Another survey participant shared the same view saying that though the
country's two largest oil companies are complaining about losses because
of rising prices on the world market, they have made thousands of
billions of yuan in net profit and their employees still get fat pay.
The National Development and Reform Commission (NDRC), the country's top
economic planner, is reportedly under pressures from refiners to raise
gasoline prices. CNPC and Sinopec recently joined a group of applicants
to seek a price hike for refined oil products.

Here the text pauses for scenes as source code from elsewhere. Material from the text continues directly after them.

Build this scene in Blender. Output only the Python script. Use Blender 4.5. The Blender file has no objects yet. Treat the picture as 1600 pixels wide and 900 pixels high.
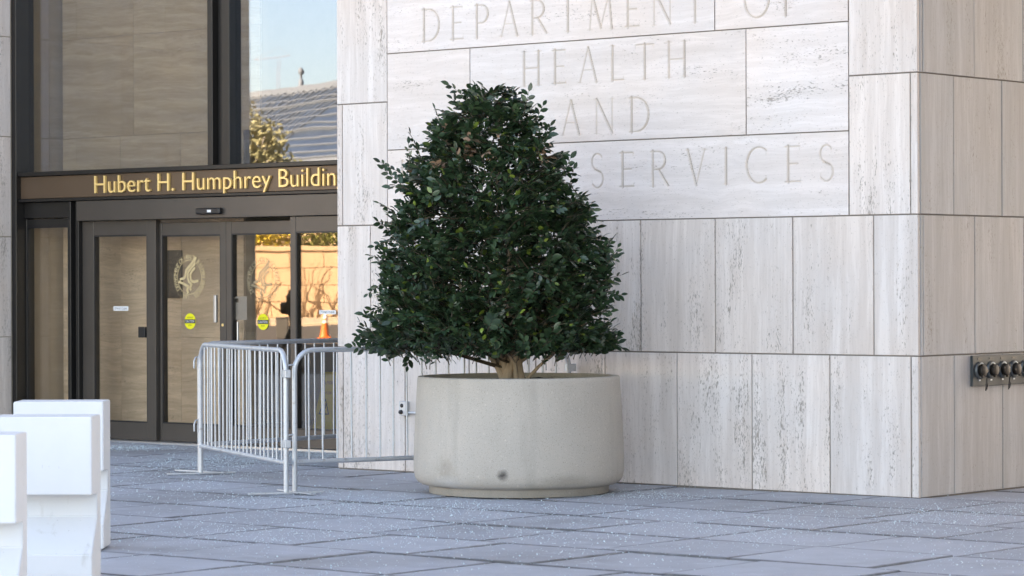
import bpy, bmesh, math, random
import numpy as np
from mathutils import Vector, Matrix, noise as mnoise

R = math.radians
random.seed(7)
rng = np.random.default_rng(7)
sc = bpy.context.scene
C = sc.collection

# ------------------------------------------------------------------ camera
FPX = 4598.0            # focal length in pixels of the 1600 px wide photograph
cam_d = bpy.data.cameras.new('camera')
cam = bpy.data.objects.new('camera', cam_d)
C.objects.link(cam)
cam_d.sensor_width = 36.0
cam_d.lens = FPX / 1600 * 36
cam_d.shift_y = -10 / 1600
cam_d.clip_start = 0.5
cam_d.clip_end = 3000
cam.matrix_world = Matrix.Translation((0, 0, 1.6)) @ Matrix.Rotation(R(90), 4, 'X') @ Matrix.Rotation(R(-0.193), 4, 'Z')
cam_d.dof.use_dof = True
cam_d.dof.focus_distance = 22.0
cam_d.dof.aperture_fstop = 6.3
sc.camera = cam

# ------------------------------------------------------------------ sky, sun, exposure
SUN_EL, SUN_AZ = 36.0, (0.45, 0.893)         # direction towards the sun: behind and right of the building
w = bpy.data.worlds.new('World'); sc.world = w; w.use_nodes = True
wn = w.node_tree; wn.nodes.clear()
sky = wn.nodes.new('ShaderNodeTexSky'); sky.sky_type = 'NISHITA'; sky.sun_disc = False
sky.sun_elevation = R(SUN_EL); sky.sun_rotation = math.atan2(SUN_AZ[0], SUN_AZ[1])
sky.air_density = 1.0; sky.dust_density = 1.0; sky.ozone_density = 1.0
bg = wn.nodes.new('ShaderNodeBackground'); bg.inputs[1].default_value = 0.065
wo = wn.nodes.new('ShaderNodeOutputWorld')
wn.links.new(sky.outputs[0], bg.inputs[0]); wn.links.new(bg.outputs[0], wo.inputs[0])
sun_d = bpy.data.lights.new('sun', 'SUN'); sun_d.energy = 5.0; sun_d.angle = R(0.5); sun_d.color = (1, .93, .82)
sun = bpy.data.objects.new('sun', sun_d); C.objects.link(sun)
_s = Vector((SUN_AZ[0] * math.cos(R(SUN_EL)), SUN_AZ[1] * math.cos(R(SUN_EL)), math.sin(R(SUN_EL)))).normalized()
sun.rotation_euler = (-_s).to_track_quat('-Z', 'Y').to_euler()
sun.location = (0, 0, 60)
vs = sc.view_settings
vs.view_transform = 'Standard'; vs.look = 'None'; vs.gamma = 1.0; vs.use_curve_mapping = False
vs.exposure = 3.68
vs.use_white_balance = True; vs.white_balance_temperature = 8500; vs.white_balance_tint = 18
sc.render.engine = 'CYCLES'
sc.cycles.use_denoising = True
sc.cycles.max_bounces = 8; sc.cycles.transparent_max_bounces = 12

# ------------------------------------------------------------------ frame of the building
CX, CY = 2.98, 21.57                       # the travertine corner
PH = math.atan2(-0.642, 0.7667)            # local x runs right along the inscribed wall, y into the building
M_B = Matrix.Translation((CX, CY, 0)) @ Matrix.Rotation(PH, 4, 'Z')
M_BI = M_B.inverted()
def unroll(x, y):
    dx, dy = x - 800, y - 440
    return (dx - .00337 * dy) / FPX, (dy + .00337 * dx) / FPX
def on_plane(x, y, v):                     # photo pixel -> (local x, z) on the plane local y = v
    k, q = unroll(x, y)
    o = M_BI @ Vector((0, 0, 1.6)); d = M_BI.to_3x3() @ Vector((k, 1, -q))
    t = (v - o.y) / d.y
    p = o + d * t
    return p.x, p.z
def ground(x, y):                          # photo pixel -> ground point
    k, q = unroll(x, y)
    t = 1.6 / q
    return k * t, t
# the camera mirrored in the door glass: where the reflected street stands
GLASS_V = 1.9
_o = M_BI @ Vector((0, 0, 1.6)); _m = M_B @ Vector((_o.x, 2 * GLASS_V - _o.y, 1.6))
def _mir(d):
    l = M_BI.to_3x3() @ Vector(d); l.y = -l.y
    return M_B.to_3x3() @ l
VF, VR = _mir((0, 1, 0)), _mir((1, 0, 0))
def mirrored(x, y, D):
    k, q = unroll(x, y)
    return _m + (VF + VR * k) * D + Vector((0, 0, -q * D))

# ------------------------------------------------------------------ helpers
def tag(o, label=None, cat=None, group=None, kind=None):
    if label: o['label'] = label
    if cat: o['category'] = cat
    if group: o['group'] = group
    if kind: o['kind'] = kind
    return o
def empty(name, mw=None, parent=None):
    o = bpy.data.objects.new(name, None); C.objects.link(o)
    o.empty_display_size = .1
    if parent: o.parent = parent
    if mw is not None: o.matrix_local = mw
    return o
def link(name, me, parent=None, mw=None, m=None):
    if m is not None and not me.materials: me.materials.append(m)
    o = bpy.data.objects.new(name, me); C.objects.link(o)
    if parent: o.parent = parent
    if mw is not None: o.matrix_local = mw
    return o
def T(x, y, z): return Matrix.Translation((x, y, z))

class MB:
    """collects plain geometry for one mesh"""
    def __init__(s): s.v = []; s.f = []; s.smooth = []
    def add(s, vs_, fs, smooth=False, M=None):
        n = len(s.v)
        s.v += [tuple(M @ Vector(p)) if M is not None else tuple(p) for p in vs_]
        s.f += [tuple(i + n for i in f) for f in fs]; s.smooth += [smooth] * len(fs)
        return s
    def box(s, x0, x1, y0, y1, z0, z1, M=None, c=0.0):
        if c <= 0:
            p = [(x, y, z) for z in (z0, z1) for y in (y0, y1) for x in (x0, x1)]
            return s.add(p, [(0, 2, 3, 1), (4, 5, 7, 6), (0, 1, 5, 4), (2, 6, 7, 3), (0, 4, 6, 2), (1, 3, 7, 5)], False, M)
        bm = bmesh.new(); bmesh.ops.create_cube(bm, size=1)
        for q in bm.verts: q.co = Vector(((x0 + x1) / 2 + q.co.x * (x1 - x0), (y0 + y1) / 2 + q.co.y * (y1 - y0), (z0 + z1) / 2 + q.co.z * (z1 - z0)))
        bmesh.ops.bevel(bm, geom=bm.edges[:], offset=c, segments=1, affect='EDGES')
        bm.verts.index_update()
        s.add([q.co.copy() for q in bm.verts], [[q.index for q in f.verts] for f in bm.faces], False, M); bm.free()
        return s
    def tube(s, pts, r, n=8, caps=True, M=None):
        pts = [Vector(p) for p in pts]
        rr = r if isinstance(r, (list, tuple)) else [r] * len(pts)
        vs_, fs = [], []
        up = None
        for i, p in enumerate(pts):
            d = (pts[min(i + 1, len(pts) - 1)] - pts[max(i - 1, 0)]).normalized()
            if up is None:
                up = d.orthogonal().normalized()
            up = (up - d * up.dot(d)).normalized()
            b = d.cross(up)
            for j in range(n):
                a = 2 * math.pi * j / n
                vs_.append(p + (up * math.cos(a) + b * math.sin(a)) * rr[i])
        for i in range(len(pts) - 1):
            for j in range(n):
                fs.append((i * n + j, i * n + (j + 1) % n, (i + 1) * n + (j + 1) % n, (i + 1) * n + j))
        s.add(vs_, fs, n > 5, M)
        if caps:
            s.add(vs_[:n], [tuple(range(n))[::-1]], False, M); s.add(vs_[-n:], [tuple(range(n))], False, M)
        return s
    def lathe(s, prof, n=48, M=None, close=False, smooth=True):
        vs_ = [(r * math.cos(2 * math.pi * j / n), r * math.sin(2 * math.pi * j / n), z) for r, z in prof for j in range(n)]
        fs = [(i * n + j, i * n + (j + 1) % n, (i + 1) * n + (j + 1) % n, (i + 1) * n + j) for i in range(len(prof) - 1) for j in range(n)]
        if close:
            fs.append(tuple(range(n))[::-1]); fs.append(tuple((len(prof) - 1) * n + j for j in range(n)))
        return s.add(vs_, fs, smooth, M)
    def prism(s, poly, y0, y1, M=None):      # poly in (x, z), extruded along y
        n = len(poly)
        vs_ = [(x, y0, z) for x, z in poly] + [(x, y1, z) for x, z in poly]
        fs = [tuple(range(n)), tuple(range(2 * n - 1, n - 1, -1))] + [(i, i + n, (i + 1) % n + n, (i + 1) % n) for i in range(n)]
        return s.add(vs_, fs, False, M)
    def mesh(s, name, m=None):
        me = bpy.data.meshes.new(name)
        me.from_pydata([tuple(p) for p in s.v], [], s.f)
        me.polygons.foreach_set('use_smooth', s.smooth)
        if m: me.materials.append(m)
        me.update(); return me
    def build(s, name, m, parent=None, mw=None):
        return link(name, s.mesh(name, m), parent, mw)

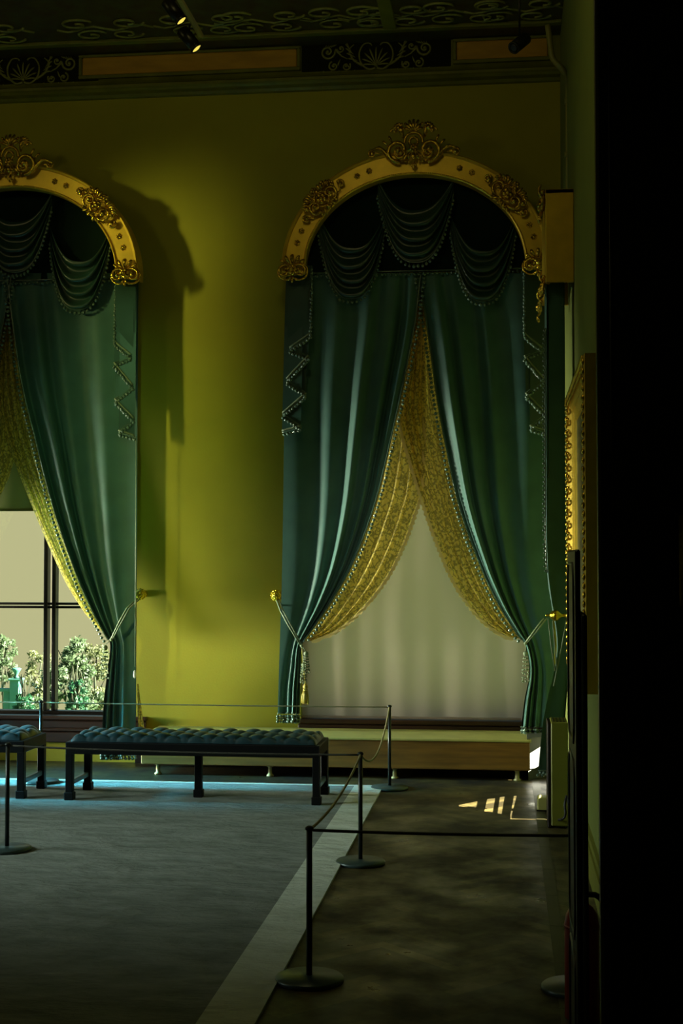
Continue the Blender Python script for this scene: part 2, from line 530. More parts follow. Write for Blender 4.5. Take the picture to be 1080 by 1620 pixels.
# parquet floor, herringbone planks
fl = MB(); tones = []
W_ = 0.07; N_ = 6
def plank(a, b, wx, wy):
    pts = []
    for dx, dy in ((0, 0), (wx, 0), (wx, wy), (0, wy)):
        g = 0.012
        px = (a + (dx - g if dx else g)) * W_; py = (b + (dy - g if dy else g)) * W_
        pts.append(((px - py) * .7071 - 0.2, (px + py) * .7071 + 7.0, 0.0))
    cx = sum(p[0] for p in pts) / 4; cy = sum(p[1] for p in pts) / 4
    if -1.35 < cx < XR + 0.1 and 2.5 < cy < D - 0.02:
        fl.add(pts, [(0, 1, 2, 3)], False)
        t = random.choice((0.55, 0.8, 1.0, 1.3)); tones.append(t)
for k in range(-110, 111):
    for m_ in range(-11, 12):
        plank(k + 2 * N_ * m_, k, N_, 1)
        plank(k + N_ + 2 * N_ * m_, k - N_ + 1, 1, N_)
nplank = len(fl.f)
fl.box((XL, YF, -0.1), (XR + 0.3, D + 0.3, -0.002))
floor = struct('floor', fl, M['parquet'])
at = floor.data.color_attributes.new('tone', 'FLOAT_COLOR', 'CORNER')
for poly in floor.data.polygons:
    t = tones[poly.index] if poly.index < nplank else 0.4
    for li in poly.loop_indices:
        at.data[li].color = (t, t, t, 1)
# straight border course of the parquet beside the right wall
bd = MB()
for i in range(14):
    bd.box((0.20, 3.0 + i * 0.6, -0.001), (0.26, 3.0 + i * 0.6 + 0.597, 0.003))
struct('trim_1', bd, M['border_course'], label='narrow pale border course of the parquet beside the right wall')

# ceiling
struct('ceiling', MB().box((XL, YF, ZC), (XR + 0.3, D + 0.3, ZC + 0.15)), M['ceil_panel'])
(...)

The producers suggested NDRC should raise gasoline prices by more than
220 yuan per ton and diesel prices by roughly 150 yuan per ton. Sinopec
said it would suffer losses of more than $10 in refining every barrel of
imported crude oil.
Accumulating inflationary pressure is also being seen as a possible
trigger for the likely hike in fuel prices.
Some respondents also said limited resources may lead to the coming fuel
price rise along with high oil exploration costs, China's attempts to
liberalize its gasoline and diesel prices as well as energy-saving
concerns.
Some respondents who said they believed fuel prices would not rise said
China is already under high inflationary pressure. That may intensify if
fuel prices are raised.
"Any rise in fuel prices will push up prices of everything from
agriculture and transportation to manufacturing, thus leading to another
round of inflation," a respondent said.
Cao Changqing, pricing department director of NDRC, has said the
government is considering subsidies for crude oil refiners to help them
meet the growing demand and maintain price stability.
China has started reforms to gradually deregulate refined oil prices but
prices of gasoline and diesel are still regulated.
Reforms have gathered pace since last year, with prices being raised
twice. But the momentum has slowed down this year as global oil prices
rose sharply in March and June.
Some respondents said the government should do more to encourage
alternative energy sources given the skyrocketing prices of oil
internationally and limited oil resources.